Ce fut en effet par un vote unanime que les anciens confrères de Grétry lui donnèrent pour successeur Monsigny, alors âgé de quatre-vingt-quatre ans. Pour la dixième fois, depuis la réorganisation de l’Institut en 1803, la classe venait de pourvoir au remplacement d’un de ses membres[1] ; mais des neuf élections antérieures à celle de Monsigny, aucune n’avait eu lieu à la suite du décès d’un compositeur. Les vacances s’étaient produites : dans la section de peinture, par la mort de Vien et par la suppression, au profit de cette section, de la place qu’occupait Monvel dans la section de musique et de déclamation ; dans la section de sculpture, par les pertes qu’elle avait faites presque coup sûr coup de Julien et de Pajou, de Chaudet et de Moitte ; dans la section d’architecture, par la mort à quelques jours d’intervalle, au mois de janvier 1811, de Raymond et de Chalgrin ; enfin, dans la section de gravure, par celle du graveur en médailles Dumarest.

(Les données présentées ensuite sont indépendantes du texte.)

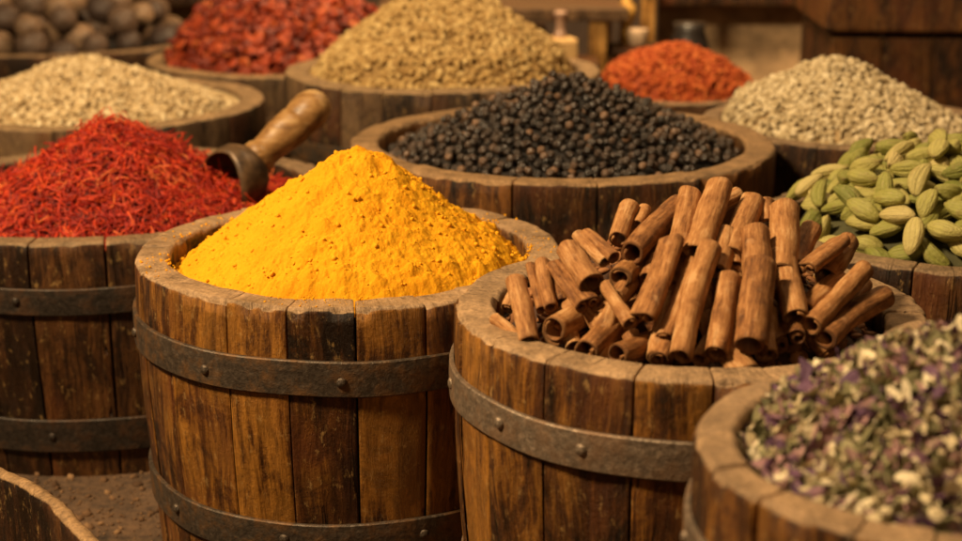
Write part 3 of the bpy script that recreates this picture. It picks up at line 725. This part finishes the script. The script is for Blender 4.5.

Tous ces artistes diversement considérables avaient plus ou moins emporté avec eux ce qui survivait encore de l’art et des traditions du XVIIIe siècle ; la plupart de ceux qui venaient de les remplacer, — Gérard, entre autres, Percier et Fontaine, Lemot et Cartellier, — représentaient au contraire l’école nouvelle, celle qui s’était formée sous la discipline même de David ou sous son influence indirecte, lui outre, à l’exemple du maître que son passé révolutionnaire n’avait pas empêché de devenir un des courtisans de l’empereur, mais sans avoir à se désavouer comme lui, presque tous avaient célébré dans leurs œuvres l’empire et ses gloires. Gérard devait surtout sa réputation au tableau qu’il avait peint de la Bataille d’Austerlitz et à ses portraits des membres de la famille impériale ; Percier et Fontaine avaient élevé l’arc-de-triomphe de la place du Carrousel et construit l’escalier du Musée Napoléon ; Lemot et Cartellier avaient exécuté sur les frontons du Louvre des compositions allégoriques en l’honneur du conquérant transformé, pour les besoins de la cause, en héros pacificateur ; d’autres sculpteurs de la quatrième classe quelques-uns des bas-reliefs qui

  1. Parmi les membres de la classe nommés en 1795 par arrêté du Directoire exécutif ou élus dans le cours de cette même année ou des années suivantes, quatre seulement étaient morts et avaient été remplacés avant 1803 : les architectes Pâris, Boullée, Antoine et l’acteur Molé.